Interview: Mr. Harada, Housengama

2016.01.05 Interview by Kanae Hasegawa housengama co. ltd, interviews

The Housengama pottery in Arita is no stranger to working with contemporary designers; it was one of the original potteries behind the successful 1616 / arita japan brand and currently produces the Standard collection by Teruhiro Yanagihara. Gen Harada is the current director of Housengama. Here he explains how the ambitious 2016/ project differs from what has gone before and the new challenges that his, and other Arita potteries, face in the near future.


- Housengama was first established during the Edo period, could you tell us a little about the beginnings of the company?

Our ancestors produced pottery for the Nabeshima clan during the Edo period. They specialised in handpainting using red and gold colours. At that time, the porcelain vessels would have been fired at other kilns and the pottery that my ancestors owned was not yet called ‘Housen’. It was my father who named the pottery Housengama (Housen kiln) in 1989. At the same time, the uniquely mixed red colour that we have used for centuries was named ‘Housen Red’. The products that we were making during that period were typical of classical designs and received much acclaim. Since then, Housen has also developed a system for mass producing durable tableware for the restaurant industry. However, in recent years this industry has become volatile and Housengama suffered as a result. It was at this point that Momota-San asked us to join the 1616 / arita japan project, which was then a new brand with its own shop opening at the Palace Hotel in Tokyo.


- You worked with international designers and created new aritaware previously for 1616 / arita japan. How does the 2016/ project differ from this earlier endeavour?

When collaborating with designers who have no real experience of working in ceramic or porcelain, it can be difficult to modify their designs for production. They don’t know how the vessel will shrink during firing or how difficult their shapes might be for mold making etc. However, the designer we are working with for 2016/ does have experience of porcelain so he understands the basic conditions and has proposed us a workable design – therefore it has been an easier process. We’ve found that the designers who have experience in product design have an aptitude of designing for mass production.
That said, there have been some production challenges with our 2016/ products; we have developed a complex new mold with the experts at the Saga Ceramics Research Laboratory – their skills are remarkable. We asked the research center to make a prototype with their CNC milling machines from which we can produce molds for mass production. This is costly and complex but I think it is necessary to challenge our pottery with new shapes that were not possible to produce previously.


- 16 designers are working on new products with the potteries in Arita. The final number of items in the 2016/ collection will be huge.

That's right. Since each of the designers has designed more than 10 items, there will be in excess of 200 new items in the 2016/ collection. That means more than 200 molds are required and there are likely to be difficulties ahead as we all shift into the production phase. Cultivating new distribution channels for all these products will be challenging as well.


- What are your thoughts on the future difficulties of the project?

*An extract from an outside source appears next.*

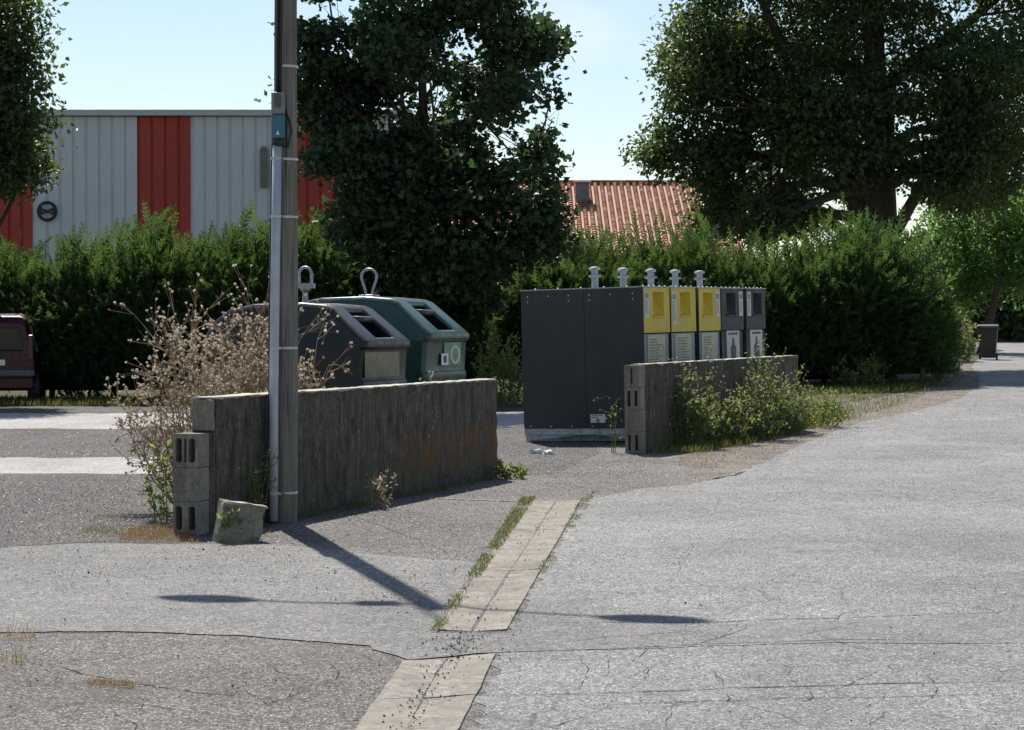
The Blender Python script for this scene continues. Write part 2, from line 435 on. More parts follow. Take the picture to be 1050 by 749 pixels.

How the products perform at the retail stage is key to the future success of this venture. How retailers stock the products and work with the end user, on behalf of us, is hard to control. Producing and holding stock of these untested items is risky too, for everyone including the potteries. Communicating an awareness of these things with all the different people and different businesses involved in each product is an important aspect of the project.